Simulating the LOcal Web (SLOW) V. Thermodynamic Properties and Evolution of Local Galaxy Clusters

TL;DR

This study uses constrained simulations to analyze the thermodynamic properties and evolution of local galaxy clusters, linking their formation history to core classifications and observed X-ray and SZ data.

Contribution

The paper demonstrates that constrained simulations can accurately reproduce observed ICM profiles and reveal the connection between cluster formation history and core types.

Findings

CC clusters form earlier than NCC clusters

WCC clusters show intermediate evolutionary behavior

Simulations match observed thermodynamic profiles of major clusters

Abstract

The intracluster medium (ICM), composed of hot plasma, dominates the baryonic content of galaxy clusters and is primarily observable in X-rays. Its thermodynamic properties, pressure, temperature, entropy, and electron density, offer crucial insight into the physical processes shaping clusters, from accretion and mergers to radiative cooling and feedback. We investigate the thermodynamic properties of galaxy clusters in the Simulating the LOcal Web (SLOW) constrained simulations, which reproduce the observed large-scale structure of the local Universe.
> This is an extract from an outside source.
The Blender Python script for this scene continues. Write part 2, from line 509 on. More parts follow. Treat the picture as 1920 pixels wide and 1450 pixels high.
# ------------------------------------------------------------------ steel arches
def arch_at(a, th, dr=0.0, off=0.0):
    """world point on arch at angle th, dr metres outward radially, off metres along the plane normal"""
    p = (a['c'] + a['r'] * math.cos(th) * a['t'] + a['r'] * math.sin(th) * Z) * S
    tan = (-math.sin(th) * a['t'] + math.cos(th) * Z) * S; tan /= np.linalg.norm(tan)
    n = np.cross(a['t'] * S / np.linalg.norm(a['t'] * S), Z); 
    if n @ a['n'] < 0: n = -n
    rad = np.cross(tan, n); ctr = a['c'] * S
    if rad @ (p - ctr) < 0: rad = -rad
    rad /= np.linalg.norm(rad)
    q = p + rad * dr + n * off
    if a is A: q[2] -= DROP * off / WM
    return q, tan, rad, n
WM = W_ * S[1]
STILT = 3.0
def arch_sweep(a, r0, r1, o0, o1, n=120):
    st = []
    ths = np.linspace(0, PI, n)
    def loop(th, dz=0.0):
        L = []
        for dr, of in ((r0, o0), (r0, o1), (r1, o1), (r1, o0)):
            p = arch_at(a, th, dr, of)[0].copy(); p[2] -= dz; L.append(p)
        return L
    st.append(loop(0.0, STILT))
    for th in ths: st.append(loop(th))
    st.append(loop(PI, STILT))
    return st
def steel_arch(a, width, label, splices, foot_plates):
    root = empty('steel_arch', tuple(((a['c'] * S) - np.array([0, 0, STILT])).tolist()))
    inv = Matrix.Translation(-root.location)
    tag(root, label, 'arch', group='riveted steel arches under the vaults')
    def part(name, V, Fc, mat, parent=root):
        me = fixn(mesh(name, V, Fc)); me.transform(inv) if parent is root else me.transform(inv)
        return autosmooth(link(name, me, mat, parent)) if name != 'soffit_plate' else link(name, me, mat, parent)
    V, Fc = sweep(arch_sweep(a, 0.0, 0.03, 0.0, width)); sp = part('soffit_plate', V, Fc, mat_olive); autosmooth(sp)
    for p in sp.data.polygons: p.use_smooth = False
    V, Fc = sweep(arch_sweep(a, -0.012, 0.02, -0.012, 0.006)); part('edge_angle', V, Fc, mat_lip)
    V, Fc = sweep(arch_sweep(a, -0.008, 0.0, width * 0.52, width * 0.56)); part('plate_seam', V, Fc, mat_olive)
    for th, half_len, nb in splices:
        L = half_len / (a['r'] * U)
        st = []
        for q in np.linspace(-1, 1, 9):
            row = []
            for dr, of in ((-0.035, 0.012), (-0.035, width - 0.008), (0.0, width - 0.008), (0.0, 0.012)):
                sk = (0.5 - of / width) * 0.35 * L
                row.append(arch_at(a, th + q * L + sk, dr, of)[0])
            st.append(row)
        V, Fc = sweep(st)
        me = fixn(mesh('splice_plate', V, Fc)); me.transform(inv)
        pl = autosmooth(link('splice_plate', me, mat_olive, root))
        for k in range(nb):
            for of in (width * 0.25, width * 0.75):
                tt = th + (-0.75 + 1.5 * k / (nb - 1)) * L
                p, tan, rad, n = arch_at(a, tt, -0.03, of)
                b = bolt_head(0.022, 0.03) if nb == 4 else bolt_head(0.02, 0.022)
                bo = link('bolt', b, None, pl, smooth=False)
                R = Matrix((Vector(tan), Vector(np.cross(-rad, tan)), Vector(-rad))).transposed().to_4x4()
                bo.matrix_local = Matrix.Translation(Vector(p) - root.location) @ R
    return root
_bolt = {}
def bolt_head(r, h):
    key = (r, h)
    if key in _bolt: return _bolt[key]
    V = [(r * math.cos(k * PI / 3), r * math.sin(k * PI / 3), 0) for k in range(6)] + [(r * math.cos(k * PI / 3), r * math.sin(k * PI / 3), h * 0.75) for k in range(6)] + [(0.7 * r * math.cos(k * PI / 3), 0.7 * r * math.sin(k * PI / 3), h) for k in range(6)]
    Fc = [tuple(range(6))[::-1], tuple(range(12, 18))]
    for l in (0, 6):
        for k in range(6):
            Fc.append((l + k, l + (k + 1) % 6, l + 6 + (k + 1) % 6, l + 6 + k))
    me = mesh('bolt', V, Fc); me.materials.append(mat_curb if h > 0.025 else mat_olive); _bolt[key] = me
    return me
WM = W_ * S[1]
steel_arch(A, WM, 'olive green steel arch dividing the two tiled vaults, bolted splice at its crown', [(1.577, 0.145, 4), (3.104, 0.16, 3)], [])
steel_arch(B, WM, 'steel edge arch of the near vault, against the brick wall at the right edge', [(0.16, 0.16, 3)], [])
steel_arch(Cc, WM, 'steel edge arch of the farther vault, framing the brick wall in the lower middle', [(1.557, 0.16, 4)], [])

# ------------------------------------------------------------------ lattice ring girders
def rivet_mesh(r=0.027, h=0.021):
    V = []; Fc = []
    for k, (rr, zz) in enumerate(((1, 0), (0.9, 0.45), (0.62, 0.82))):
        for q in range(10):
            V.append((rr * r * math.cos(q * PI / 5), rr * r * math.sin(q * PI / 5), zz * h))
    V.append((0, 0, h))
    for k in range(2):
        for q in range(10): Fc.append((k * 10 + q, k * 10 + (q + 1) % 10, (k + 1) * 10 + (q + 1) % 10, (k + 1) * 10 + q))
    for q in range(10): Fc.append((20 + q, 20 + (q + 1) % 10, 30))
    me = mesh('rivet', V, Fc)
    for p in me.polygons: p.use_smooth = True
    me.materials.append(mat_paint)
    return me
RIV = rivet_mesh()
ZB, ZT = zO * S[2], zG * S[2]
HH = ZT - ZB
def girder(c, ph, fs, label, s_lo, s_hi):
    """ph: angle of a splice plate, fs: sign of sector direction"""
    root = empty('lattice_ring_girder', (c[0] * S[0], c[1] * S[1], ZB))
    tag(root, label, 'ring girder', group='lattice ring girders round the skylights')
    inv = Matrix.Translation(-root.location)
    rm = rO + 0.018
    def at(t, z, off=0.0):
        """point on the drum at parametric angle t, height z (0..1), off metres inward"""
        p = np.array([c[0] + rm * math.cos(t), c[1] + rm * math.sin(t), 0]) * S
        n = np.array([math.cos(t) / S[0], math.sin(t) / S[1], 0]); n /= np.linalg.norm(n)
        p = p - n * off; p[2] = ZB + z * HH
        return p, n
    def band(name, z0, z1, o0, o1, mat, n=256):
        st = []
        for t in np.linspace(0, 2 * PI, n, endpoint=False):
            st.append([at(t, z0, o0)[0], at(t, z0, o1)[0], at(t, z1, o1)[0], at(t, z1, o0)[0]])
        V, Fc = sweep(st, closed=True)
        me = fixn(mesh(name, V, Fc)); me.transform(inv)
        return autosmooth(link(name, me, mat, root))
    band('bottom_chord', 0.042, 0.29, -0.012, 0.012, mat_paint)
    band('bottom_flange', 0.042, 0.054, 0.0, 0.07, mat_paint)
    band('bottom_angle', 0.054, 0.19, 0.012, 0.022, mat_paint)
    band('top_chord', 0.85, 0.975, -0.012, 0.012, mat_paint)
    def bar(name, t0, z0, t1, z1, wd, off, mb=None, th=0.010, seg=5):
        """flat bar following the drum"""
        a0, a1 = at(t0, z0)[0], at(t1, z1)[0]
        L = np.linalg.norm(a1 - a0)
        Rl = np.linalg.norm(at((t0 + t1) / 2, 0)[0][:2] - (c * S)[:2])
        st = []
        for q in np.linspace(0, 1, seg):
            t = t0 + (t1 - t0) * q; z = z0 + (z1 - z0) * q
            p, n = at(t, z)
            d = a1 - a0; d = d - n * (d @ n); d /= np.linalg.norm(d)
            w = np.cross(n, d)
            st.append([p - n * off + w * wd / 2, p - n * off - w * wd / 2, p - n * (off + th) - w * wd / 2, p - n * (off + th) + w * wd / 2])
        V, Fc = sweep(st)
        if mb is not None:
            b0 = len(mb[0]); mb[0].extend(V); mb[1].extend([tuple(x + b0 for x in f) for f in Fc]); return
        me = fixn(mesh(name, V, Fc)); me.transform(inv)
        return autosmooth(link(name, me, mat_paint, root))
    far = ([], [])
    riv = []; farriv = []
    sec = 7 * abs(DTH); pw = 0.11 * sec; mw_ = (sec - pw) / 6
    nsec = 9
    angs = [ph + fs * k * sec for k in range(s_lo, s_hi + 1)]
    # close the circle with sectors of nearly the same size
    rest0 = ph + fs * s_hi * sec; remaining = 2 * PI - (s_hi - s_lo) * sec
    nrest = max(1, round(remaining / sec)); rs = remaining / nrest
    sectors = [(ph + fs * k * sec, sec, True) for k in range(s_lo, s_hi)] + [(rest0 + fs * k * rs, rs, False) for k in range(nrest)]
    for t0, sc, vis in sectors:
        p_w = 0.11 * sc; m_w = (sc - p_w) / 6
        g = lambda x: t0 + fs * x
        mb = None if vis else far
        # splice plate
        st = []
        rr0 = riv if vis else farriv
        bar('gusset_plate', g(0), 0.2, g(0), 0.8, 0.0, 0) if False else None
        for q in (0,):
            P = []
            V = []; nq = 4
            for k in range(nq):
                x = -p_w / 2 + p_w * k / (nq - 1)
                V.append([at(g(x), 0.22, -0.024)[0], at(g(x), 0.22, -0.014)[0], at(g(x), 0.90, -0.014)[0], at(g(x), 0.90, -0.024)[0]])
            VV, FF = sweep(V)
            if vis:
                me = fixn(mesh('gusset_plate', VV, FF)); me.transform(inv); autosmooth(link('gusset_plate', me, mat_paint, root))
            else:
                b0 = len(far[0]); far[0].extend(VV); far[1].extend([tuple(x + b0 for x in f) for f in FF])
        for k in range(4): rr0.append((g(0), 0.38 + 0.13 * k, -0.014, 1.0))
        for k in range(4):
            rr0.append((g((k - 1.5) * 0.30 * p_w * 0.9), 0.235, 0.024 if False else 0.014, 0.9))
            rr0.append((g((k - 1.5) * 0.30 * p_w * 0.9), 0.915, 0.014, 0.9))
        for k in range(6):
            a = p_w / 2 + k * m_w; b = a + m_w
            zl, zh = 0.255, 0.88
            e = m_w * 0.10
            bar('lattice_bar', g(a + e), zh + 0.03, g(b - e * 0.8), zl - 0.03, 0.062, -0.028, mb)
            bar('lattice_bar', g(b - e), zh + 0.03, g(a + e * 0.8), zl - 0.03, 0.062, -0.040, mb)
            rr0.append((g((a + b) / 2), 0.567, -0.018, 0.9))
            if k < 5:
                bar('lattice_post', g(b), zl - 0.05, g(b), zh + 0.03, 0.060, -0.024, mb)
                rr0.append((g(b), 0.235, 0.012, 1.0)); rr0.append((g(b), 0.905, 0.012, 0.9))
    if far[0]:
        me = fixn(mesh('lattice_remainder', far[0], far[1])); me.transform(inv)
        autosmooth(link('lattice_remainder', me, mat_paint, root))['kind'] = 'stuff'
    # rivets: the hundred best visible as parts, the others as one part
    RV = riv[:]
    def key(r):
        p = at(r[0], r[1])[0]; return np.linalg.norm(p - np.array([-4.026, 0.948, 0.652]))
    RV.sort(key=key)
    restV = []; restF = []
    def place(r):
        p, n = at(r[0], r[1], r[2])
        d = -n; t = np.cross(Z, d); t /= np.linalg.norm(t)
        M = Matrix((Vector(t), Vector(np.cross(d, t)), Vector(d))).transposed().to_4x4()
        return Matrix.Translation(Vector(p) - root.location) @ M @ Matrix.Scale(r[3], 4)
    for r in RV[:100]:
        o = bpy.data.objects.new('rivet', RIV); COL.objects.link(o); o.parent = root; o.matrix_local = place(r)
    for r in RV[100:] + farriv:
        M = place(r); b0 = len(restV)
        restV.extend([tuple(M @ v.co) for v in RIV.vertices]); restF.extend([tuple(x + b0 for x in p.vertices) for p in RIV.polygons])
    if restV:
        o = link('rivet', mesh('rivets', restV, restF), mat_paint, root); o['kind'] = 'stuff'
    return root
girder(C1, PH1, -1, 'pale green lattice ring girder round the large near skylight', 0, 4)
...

We assess how well these simulations reproduce observed ICM profiles and explore the connection between cluster formation history and core classification. Three-dimensional thermodynamic profiles are extracted and compared to deprojected X-ray and Sunyaev - Zel'dovich (SZ) data for local clusters classified as solid cool-core (SCC), weakly cool-core (WCC), and non-cool-core (NCC) systems. We also examine the mass assembly history of the simulated counterparts to link their formation to present-day ICM properties. The simulations reproduce global thermodynamic profiles for clusters such as Perseus, Coma, A85, A119, A1644, A2029, A3158, and A3266. Moreover, they show that CC clusters typically assemble their mass earlier, while NCC systems grow through more extended, late-time merger-driven histories. WCC clusters show intermediate behavior, suggesting an evolutionary transition. Our results demonstrate that constrained simulations provide a powerful tool for linking cluster formation history to present-day ICM properties and point to possible refinements in subgrid physics as well as in resolution that could improve the agreement in cluster core regions.